I haven't wasted a lot of my limited brain power on this subject, but to me a full health spearman is an army of dudes wielding sharp objects and a tank at low health is a broken tank. I'd also think people who value realism highly would not care that much about turn based games.

It's one of the unique beauties of the game to me, that, while obviously unrealistic by any real metric, it nevertheless somehow still feels like it strikes some kind of a happy medium where you can still take it seriously enough as a platform for your imagination imitating some kind of real scenario. With few exceptions, the 4th game feels like it approximates real things closely enough that your imagination can be passively immersed while your deliberate thoughts focus on the real meat of the game: its strategic depth.
 

Don't you love it when your combat odds are 99.9%​


And you lose?

NO.

Oh wait..sarcasm...

I mean, "no."


I was watching something newish from Sulla and it happened to him and I was raging by proxy at him losing the first 4 rounds of a combat in row in an initial 50/50, yet still getting in a hit, and it not mattering one bit. The combat system is downright absurd as the RNG always trumps probability and yet yields absolute results -- you win the decisive round and the enemy unit is destroyed, or vice versa. Even the multi-round system going on behind the scenes doesn't alleviate the sheer feeling of being undercut in such a dirty way, and it's not satisfying to abuse it either -- if you REALLY want, you could save scum an equal # of warrior versus archers against every AI city and crush them...sure you'd be there all day, but the fact it's possible at all is infuriating.
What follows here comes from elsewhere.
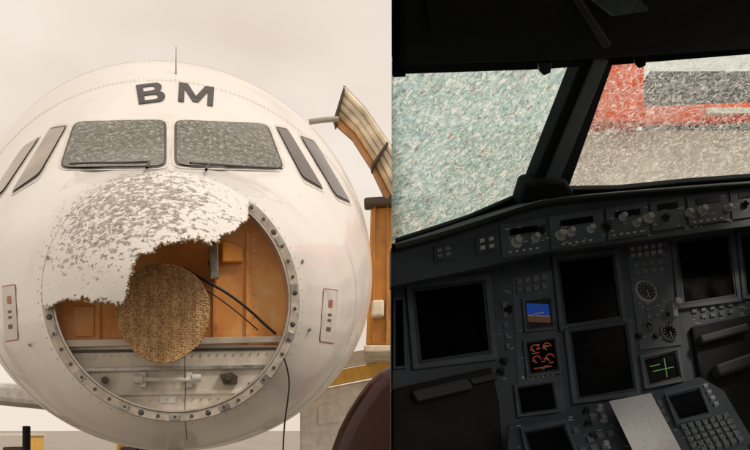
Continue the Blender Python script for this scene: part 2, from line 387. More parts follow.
wins=[([(76,123),(165,121),(165,168),(61,169)],m_crack,'windshield'),
      ([(176,121),(266,125),(283,170),(176,167)],m_crack,'windshield'),
      ([(276,128),(288,131),(323,190),(302,178)],m_sideg,'side_window'),
      ([(300,137),(315,143),(350,203),(335,196)],m_sideg,'side_window'),
      ([(50,130),(67,127),(40,175),(12,194)],m_sideg2,'side_window'),
      ([(22,150),(40,138),(4,192),(-14,205)],m_sideg2,'side_window')]
for q,mt,nm in wins:
    patch(nm+'_surround',q,0.003,m_seal,air,grow=5,e=0.22)
    patch(nm+'_frame',q,0.006,m_frame,air,grow=1.8,e=0.2)
    patch(nm,q,0.012,mt,air,e=0.18,grow=-0.8)
m_blk=M('black_paint',(0.02,0.02,0.02),0.5)
def surf_line(name,pts,r,mat,off=0.02): 
    P_=[hit(x,y,off) for x,y in pts]; P_=[p for p in P_ if p is not None]
    if len(P_)>1: tube(name,P_,r,mat,air)
surf_line('wiper',[(72,168),(95,167),(125,168),(150,167)],0.007,m_blk,0.03)
surf_line('wiper_arm',[(150,167),(149,170),(148,173)],0.008,m_blk,0.03)
surf_line('wiper',[(190,168),(215,169),(250,171),(280,172)],0.007,m_blk,0.03)
surf_line('wiper_arm',[(208,169),(206,172),(205,175)],0.008,m_blk,0.03)
m_seam=M('panel_seam',(0.38,0.35,0.31),0.6)
rv=[]
for s in (6.25,7.55,8.4):
    th=[math.radians(a) for a in range(-70,250,3)]
    if s==6.25: th=[t for t in th if t<math.radians(20) or t>math.radians(165)]
    for seg in ([t for t in th if t<math.radians(100)],[t for t in th if t>math.radians(100)]):
        if len(seg)>2: tube('panel_seam',[S(s,t) for t in seg],0.002,m_seam,air)
    for t in np.arange(min(th),max(th),math.radians(1.3)):
        if s==6.25 and math.radians(20)<t<math.radians(165): continue
        for ds in (-.035,.035):
            p=S(s+ds,t); n_=(p-W(s,0,fmid(s))).normalized(); rv.append(cylv(p-n_*.001,n_,.004,.0025,6))
for j in range(70):
    t=2*math.pi*j/70; p=S(4.955,t); n_=(p-W(5.2,0,.8)).normalized(); rv.append(cylv(p-n_*.002,n_,.005,.004,8))
v,f=join(rv); mk('skin_rivets',v,f,m_seam,air)
surf_line('panel_seam',[(171,175),(171,185),(170,196)],0.002,m_seam,0)
for pts in ([(300,195),(322,232),(335,280)],[(60,190),(30,230),(14,280)],[(296,400),(318,370),(335,345)],[(20,370),(40,398),(62,420)],[(300,215),(312,255),(316,290)]):
    surf_line('panel_seam',pts,0.0018,m_seam,0)
m_red=M('placard_red',(0.45,0.12,0.08),0.5); m_plw=M('placard_white',(0.70,0.66,0.61),0.5); m_pldk=M('placard_marks',(0.12,0.08,0.07),0.5)
def placard(q):
    patch('placard_border',q,0.003,m_red,air,e=0.12,nr=6); patch('placard',q,0.005,m_plw,air,e=0.12,nr=6,grow=-1.2)
    q=[Vector(p) for p in q]
    for (a,b0,c,d) in ((.38,.2,.66,.34),(.4,.45,.64,.5),(.4,.55,.64,.6),(.36,.7,.66,.78)):
        patch('placard_mark',[bil(q,a,b0),bil(q,c,b0),bil(q,c,d),bil(q,a,d)],0.007,m_pldk if b0!=.2 else m_red,air,e=0.3,nr=3,na=24)
placard([(323,288),(338,290),(334,344),(319,342)])
placard([(2,286),(16,284),(19,340),(5,342)])
for x,y in ((302,262),(48,258),(309,330),(30,345)):
    p=hit(x,y,0.0)
    if p is not None:
        v,f=join([cylv(p,-FW,0.012,0.015,12),cylv(p-FW*.015,-FW,0.005,0.05,10,0.003)]); mk('pitot_probe',v,f,m_steel,air)
p=hit(176,74,0)
if p: 
    v,f=cylv(p,(0,0,1),0.009,0.25,8,0.003); mk('whip_antenna',v,f,m_seam,air)
def glyph(name,polys,quad,off,mat):
    bm=bmesh.new()
    for outer,holes in polys:
        es=[]
        for loop in [outer]+holes:
            vs=[bm.verts.new((x,y,0)) for x,y in loop]
            for i in range(len(vs)): es.append(bm.edges.new((vs[i],vs[(i+1)%len(vs)])))
        bmesh.ops.triangle_fill(bm,edges=es,use_beauty=True)
    for i in range(1,10):
        for co,no in (((i/10,0,0),(1,0,0)),((0,i/10,0),(0,1,0))):
            bmesh.ops.bisect_plane(bm,geom=bm.verts[:]+bm.edges[:]+bm.faces[:],plane_co=co,plane_no=no)
    bmesh.ops.triangulate(bm,faces=bm.faces)
    for v in bm.verts:
        p=bil(quad,v.co.x,1-v.co.y); h=hit(p.x,p.y,off); v.co=h if h else Vector((0,0,0))
    me=bpy.data.meshes.new(name); bm.to_mesh(me); bm.free(); me.materials.append(mat)
    ob=bpy.data.objects.new(name,me); COL.objects.link(ob); ob.parent=air; ob.matrix_parent_inverse=air.matrix_basis.inverted()
m_let=M('lettering_paint',(0.03,0.025,0.025),0.45)
def halfround(x0,x1,y0,y1,n=10):
    r_=(y1-y0)/2; cx=x1-r_*.9
    return [(x0,y0)]+[(cx+r_*.9*math.cos(t),(y0+y1)/2+r_*math.sin(t)) for t in np.linspace(-math.pi/2,math.pi/2,n)]+[(x0,y1)]
lo=halfround(0,1.0,0,.54)[1:-1]; up=halfround(0,.93,.52,1.0)[1:-1]
Bo=[(0,0)]+lo[:-1]+[(.80,.525)]+up[1:]+[(0,1)]
Bh=[halfround(.24,.74,.15,.41,8),halfround(.24,.68,.62,.85,8)]
glyph('lettering_b',[(Bo,Bh)],[(136,86),(163,82.5),(166,101.5),(139,105)],0.008,m_let)
Mo=[(0,0),(0,1),(.25,1),(.5,.40),(.75,1),(1,1),(1,0),(.83,0),(.83,.70),(.58,.10),(.42,.10),(.17,.70),(.17,0)]
glyph('lettering_m',[(Mo,[])],[(179,83),(214,88),(213,107),(178,102)],0.008,m_let)
m_wing=M('wing_paint',(0.6,0.58,0.55),0.4)
for sg in (1,-1):
    prof=[W(15,sg*1.6,0.35),W(23,sg*17,1.9),W(24.6,sg*17,1.9),W(21.5,sg*1.6,0.35)]
    v,f=prism(prof,Vector((0,0,0.35))); mk('wing',v,f,m_wing,air,bevel=0.09)
    pr=[(0,.75),(0.1,.92),(.6,1.0),(2.0,1.0),(3.4,.7),(3.4,.6),(1.0,.8),(0.1,.8),(0,.75)]
    vs=[];fs=[];n=40
    for (ds,r_) in pr:
        for j in range(n):
            t=2*math.pi*j/n; vs.append(W(14.6+ds,sg*5.75+r_*math.cos(t),-0.35+r_*math.sin(t)))
    for i in range(len(pr)-1):
        for j in range(n): k=(j+1)%n; fs.append((i*n+j,i*n+k,(i+1)*n+k,(i+1)*n+j))
    mk('engine_nacelle',vs,fs,m_wing,air,smooth=True)
    v,f=prism([W(36,sg*.3,3.2),W(40,sg*6,3.6),W(41.5,sg*6,3.6),W(39.5,sg*.3,3.2)],Vector((0,0,.2))); mk('tailplane',v,f,m_wing,air,bevel=.05)
v,f=prism([W(32.5,-.12,3.6),W(38,-.12,9.6),W(40.5,-.12,9.6),W(39,-.12,3.4)],RT*.24); mk('tail_fin',v,f,m_wing,air,bevel=.05)
for s,l in ((9.3,0),(21,3.4),(21,-3.4)):
    parts=[cylv(W(s,l,GZ+.4),(0,0,1),.09,1.6,16)]
    for d in (-.28,.28): parts.append(cylv(W(s,l+d-.11,GZ+.4),RT,.4,.22,28))
    v,f=join(parts); mk('landing_gear',v,f,m_dark,air,bevel=.02)

# ================================================================ JET BRIDGE
jb=empty('jet_bridge',(0.6,12,GZ)); bpy.context.view_layer.update()
m_jc=M('bridge_canopy',(0.78,0.68,0.52),0.55,var=0.3,scale=4); m_jb=M('bridge_brown',(0.50,0.24,0.08),0.6,var=0.4,scale=2.5); m_jd=M('bridge_dark',(0.08,0.055,0.04),0.7)
m_jo=M('bridge_orange',(0.74,0.33,0.06),0.5,var=0.4,scale=1.6); m_jc2=M('bridge_canopy_tan',(0.62,0.46,0.27),0.6,var=.3,scale=4)
jp=Pl((0,11,0),(1,11,0),(0,11,1))
NB=5
def ep(t,k):
    top=[(344,85),(366,108),(388,140),(414,180)]; bot=[(333,121),(352,138),(370,166),(386,200)]
    return (top[k][0]*(1-t)+bot[k][0]*t, top[k][1]*(1-t)+bot[k][1]*t)
for i in range(NB):
    t0=i/NB; t1=(i+.93)/NB
    slab('canopy_fold',[ep(t0,k) for k in range(4)]+[ep(t1,k) for k in (3,2,1,0)],jp,-0.3,-0.02-0.04*i,(m_jc,m_jc,m_jc,m_jc2,m_jb)[i],jb,0.03)
slab('canopy_back',[ep(0,k) for k in range(4)]+[ep(1,k) for k in (3,2,1,0)],jp,-0.45,-0.32,m_jd,jb)
for k in (0,2):
    a=ep(0.05,k); c=ep(.97,k)
    slab('canopy_batten',[a,(a[0]+1.5,a[1]+2),(c[0]+1.5,c[1]+2),c],jp,-0.3,0.01,m_jd,jb,0.005)
slab('cabin',[(371,200),(440,196),(440,345),(366,345)],jp,-3.0,-0.4,m_jo,jb,0.03)
for x in (374,387): slab('cabin_rib',[(x,204),(x+1.5,204),(x+.2,342),(x-1.3,342)],jp,-0.4,-0.3,m_jb,jb,0.01)
slab('cabin_bumper',[(364,197),(440,193),(440,202),(364,205)],jp,-0.5,-0.2,m_jd,jb,0.03)
slab('cabin_light_box',[(372,300),(384,299),(384,316),(371,317)],jp,-0.4,-0.2,m_jc,jb,0.03)
slab('cabin_floor_edge',[(364,345),(440,345),(440,352),(364,352)],jp,-3,-0.3,m_jc,jb,0.02)
v,f=join([cylv((1.6,12.5,GZ),(0,0,1),.25,4.2,20),cylv((1.2,12.1,GZ+.45),(1,0,0),.45,.3,28),cylv((1.9,12.1,GZ+.45),(1,0,0),.45,.3,28)]); mk('support_column',v,f,m_jd,jb)
tube('canopy_arm',[at(309,122,10.8),at(322,120,10.8),at(338,119,10.9)],0.035,M('arm',(0.35,0.31,0.27),0.5),jb)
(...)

IMO the combat needs to have floor/ceiling thresholds if it's not going to include a type of withdraw mechanic for unit survival for every fight, precisely to prevent the Tank vs. Spearman scenario in entirety. I don't lend any merit to expanding the scope beyond each combat either ("well, it's injured and another unit can kill it easier now") because not only are the parameters of the initial combat non-transitive to any other combat simulation, but you can always just say "bring more units" ad infinitum until they cannot possibly survive follow up attacks though this isn't a practically feasible thing. But it WOULD be if you introduced minimum floors of power to EVER win, and minimun ceilings to NEVER lose. It would make bringing like 30 guys with sticks to attack a self-propelled armored gun more justifiable when you KNOW one of them will NEVER win, but enough of them could injure it into "possible" territory.

Difficulty allowing the AI to cheat is already enough. I don't need to be cheated by the system too. Even though some find it funny, it just makes me want to drop the session :p
 
Personally I like the idea of being able to overwhelm a tank with hundreds of warriors.